The majority states that the phrase “all other rights arising out of the marriage relationship” includes defendant’s right to equitable distribution. I find this to be unfounded, as demonstrated below, but even if correct, the paragraph would only relinquish defendant’s right to equitable distribution in and to property then owned by the husband, not to marital property. The majority fails to recognize the modifying phrase “in and to any and all property now owned by the ‘HUSBAND,’ ” which immediately follows the phrase relied upon by the majority. By selectively quoting from the agreement, the majority seeks to alter the legal effect of the agreement.

In stating that “all other rights arising out of the marriage relationship” includes defendant’s right to equitable distribution, the majority overlooks N.C.G.S. § 50-20(k):

*297The rights of the parties to an equitable distribution of marital property are a species of common ownership, the rights of the respective parties vesting at the time of the filing of the divorce action.

According to this statute, the right to equitable distribution does not arise out of the marital relationship but arises from the filing of the divorce action. It is a right attendant to divorce, not marriage. Sharp, Equitable Distribution of Property in North Carolina: A Preliminary Analysis, 61 N.C. L. Rev. 247 (1983). While the marriage relationship exists, there is no right to equitable distribution. This linchpin to the majority’s opinion fails.

The right to equitable distribution of marital property is a species of common ownership. N.C.G.S. § 50-20(k) (1984). A new concept of ownership is created by the statute, unknown at common law. The purpose of the statute is to equitably distribute “marital” property, not “separate” property, upon dissolution of the marriage. Mims v. Mims, 305 N.C. 41, 286 S.E. 2d 779 (1982). This being a new right, any alleged waiver should be scrutinized carefully. As defendant did not have a right to equitable distribution at the time the separation agreement was entered into, it is unreasonable to assume, as the majority does, that defendant intended to relinquish and waive a right that she did not then have and might not ever have. She signed the separation agreement on 8 July 1983, and the action for divorce was not filed until 21 January 1985. During this eighteen-month period either party could have died, the parties could have reconciled, or the divorce action might never have been filed for various reasons. At the time defendant signed the separation agreement, she could not be positive that she would ever have a right to equitable distribution. Knowledge of the existence of the right is essential to the waiver of the right. Jones v. Insurance Co., 254 N.C. 407, 119 S.E. 2d 215 (1961); Swartzberg v. Insurance Co., 252 N.C. 150, 113 S.E. 2d 270 (1960); Brady v. Benefit Asso., 205 N.C. 5, 169 S.E. 823 (1933). There is no evidence in this record to show that defendant thought that she had a right to equitable distribution when she signed the separation agreement, or that she intended to waive her right to equitable distribution at that time, or that the right to equitable distribution existed for her benefit at that time. The language of the separation agreement does not support the majority’s conclusion that it encompasses a complete settlement of *298the parties’ marital rights, as well as defendant’s right to equitable distribution.

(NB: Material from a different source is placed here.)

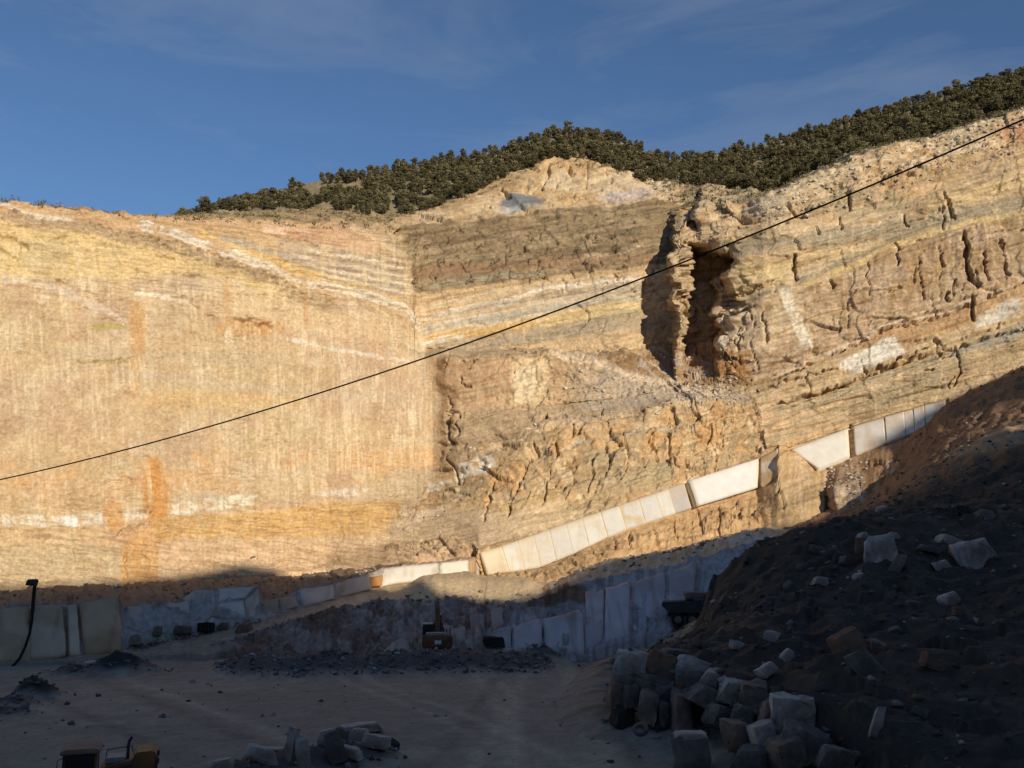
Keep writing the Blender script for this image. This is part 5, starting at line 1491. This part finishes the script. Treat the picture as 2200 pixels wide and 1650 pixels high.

This is not to say that a party may not waive her right to equitable distribution by the execution of a valid separation agreement. But in order to do so, the clear intention of the party to waive a future right must be manifest. This could be done, for example, by a statement: “I hereby waive and relinquish all rights that I now have, or which may hereafter become vested in me, to equitable distribution pursuant to N.C.G.S. §§ 50-20 and -21.” There being no such clear manifestation of intent in this case, I vote to affirm the decision of the Court of Appeals.

I am authorized to state that Justice Mitchell joins in this dissenting opinion.